On s’en tiendra à la hiérarchie des fonctions corporelles, que bousculent les Goncourt, et l’image que l’homme se donne de lui-même à travers celles-ci. La procréation d’un petit être humain ne mérite-t-elle pas mieux ?
Certains (voir note 1) citent Aristote qui se serait interrogé sur la caractère divin de l’éternuement (qui passait en effet pour être un signe des Dieux) - alors que les rots et les pets ne le sont pas. On voit que le corps humain est investi d’un sens qui n’a rien à voir avec les fonctions organiques réelles, et que les organes eux-mêmes sont hiérarchisés selon ce qu’on imagine de leur rôle dans l’homme. J’ai lu quelque part que l’hystérie - affection jugée alors exclusivement féminine - était attribuée par les anciens grecs au fait que l’utérus, comme un petit animal, se déplaçait dans le corps de la femme ; lorsqu’il se fixait près du cerveau, alors la crise éclatait. Mignon n’est-ce pas ?
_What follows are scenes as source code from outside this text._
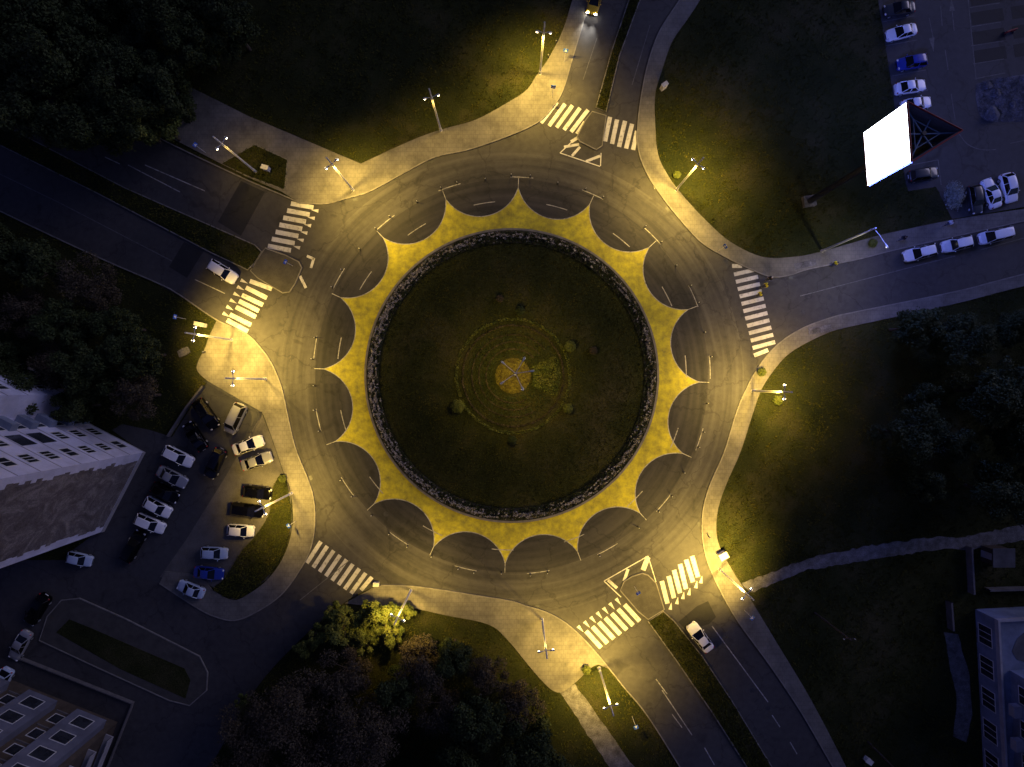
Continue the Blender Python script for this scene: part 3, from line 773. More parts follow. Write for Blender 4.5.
proto['mid1'] = make_tree('leafy_tree', 4.2, 1.8, M['leaf_mid'], 4200, 0.13, 16, seed=8)
USED = set()
def plant(kind, x, y, label, cat='tree', group=None, s=1.0, z=0.0, name=None, rz=None):
    p = proto[kind]
    o = p if kind not in USED else copy_tree(p)
    USED.add(kind)
    w = P(x, y); o.location = (w.x, w.y, z)
    o.rotation_euler = (0, 0, random.uniform(0, 6.28) if rz is None else rz)
    o.scale = (s, s, s * random.uniform(0.92, 1.1))
    for kx in ('label', 'category', 'group'):
        if kx in o: del o[kx]
    tag(o, label, cat, group)
    return o
random.seed(21)
gl = 'trees of the dark wood at the top left'
for x, y in ((-10, 20), (40, 8), (88, 15), (140, 25), (20, 60), (70, 55), (118, 60), (160, 70), (190, 40), (-5, 100), (50, 98), (98, 100), (150, 112), (40, 128), (186, 98), (190, 122), (160, 142), (120, 146), (85, 138), (182, 10), (225, 20), (250, 50), (215, 68)):
    plant(random.choice(('dark0', 'dark1', 'dark2')), x, y, 'dark leafy tree in the black wood above the upper left road', 'tree', gl, random.uniform(.85, 1.1))
plant('mid0', 180, 140, 'green tree overhanging the upper left road at the edge of the wood', 'tree', None, 1.3)
gl = 'trees of the wood on the left'
for x, y in ((-12, 262), (30, 262), (75, 275), (118, 290), (10, 305), (55, 318), (100, 328), (145, 330), (-10, 350), (35, 362), (82, 370), (125, 372), (165, 355), (160, 395), (100, 405), (55, 395)):
    plant(random.choice(('dark0', 'dark1', 'dark1', 'thin1')), x, y, 'dark tree in the wood between the left road and apartment block', 'tree', gl, random.uniform(.8, 1.0))
gl = 'bare looking trees at the bottom'
for x, y in ((310, 680), (355, 655), (275, 700), (330, 730), (380, 700), (262, 745), (300, 770), (370, 760)):
    plant(random.choice(('thin0', 'thin1')), x, y, 'dull thin leaved tree in the group below the lower left crossing', 'tree', gl, random.uniform(.85, 1.1))
for x, y, lab, k_, s_ in ((352, 615, 'half lit leafy tree left of the brightly lit bottom tree', 'mid0', .9), (396, 622, 'yellow lit tree right below the bottom left lamp heads', 'mid1', 1.1), (368, 628, 'half lit tree behind the brightly lit bottom tree', 'mid0', .85), (325, 626, 'half lit leafy tree between the street and the bottom grove', 'mid1', 1.05)):
    plant(k_, x, y, lab, 'tree', None, s_)
gl = 'dark trees at the bottom'
for x, y in ((425, 648), (455, 640), (490, 660), (405, 668), (445, 690), (520, 685)):
    plant(random.choice(('dark1', 'thin1')), x, y, 'dark tree in the grove left of the bottom footpath', 'tree', gl, random.uniform(.7, .9))
for x, y in ((480, 695), (525, 720), (465, 740), (505, 765), (550, 755), (430, 770)):
    plant(random.choice(('dark0', 'dark1', 'thin0')), x, y, 'dark tree in the grove left of the bottom footpath', 'tree', gl, random.uniform(.85, 1.05))
gl = 'trees on the right'
for x, y in ((890, 330), (935, 345), (985, 330), (1015, 370), (905, 395), (955, 390), (990, 430), (930, 440), (1020, 470), (965, 485), (900, 480), (880, 430)):
    plant(random.choice(('dark0', 'dark2', 'dark1')), x, y, 'dim tree in the dark grove below the right hand road', 'tree', gl, random.uniform(.6, .95))
plant('mid0', 388, 608, 'brightly lit yellow green tree beside the bottom left lamp', 'tree', None, 0.95)
plant('mid1', 372, 604, 'low leafy tree at the bottom crossing, left of the brightly lit one', 'tree', None, 1.0)
plant('mid1', 338, 604, 'small leafy tree by the road edge below the lower left zebra crossing', 'tree', None, .95)
plant('mid1', 410, 606, 'small shaded leafy tree just right of the brightly lit one', 'tree', None, .8)
plant('mid1', 310, 638, 'small half lit leafy tree at the edge of the bottom grove', 'tree', None, .9)
plant('mid1', 248, 694, 'small lone yellow tipped bush tree at the lower left street', 'tree', None, .7)
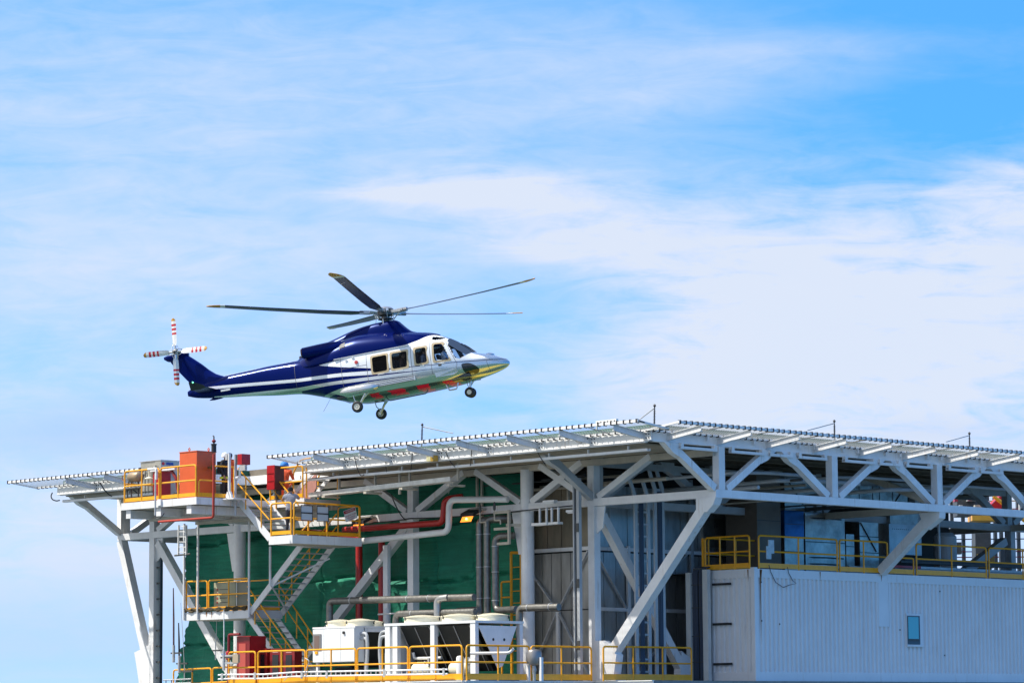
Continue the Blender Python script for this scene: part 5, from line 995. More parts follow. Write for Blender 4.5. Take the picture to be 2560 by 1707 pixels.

… Bref, ça ne passe pas. Ce qui ne passe pas, c’est que la naissance d’un être humain, le surgissement d’une âme neuve, soit due à cet acte répugnant. Saint Augustin, pour rabattre notre orgueil, disait : nous naissons entre l’urine et les fèces. Il voulait dire que la matrice est située entre le méat urinaire et l’anus ; c’est un peu la même image que celle des Goncourt, mais moins choquante (2).
Avec ça, ne vous étonnez plus que la procréation de Jésus ait été miraculeuse.
Certains ont même développé des études portant sur l’analité des contes et des comptines (voir ici)
(2) Encore que… A l’époque de Saint Augustin on comparait la naissance de l’homme au gui, donc les graines sont colportées par les fientes d’oiseaux, ce qui leur permet de s’enraciner sur les branches des arbres.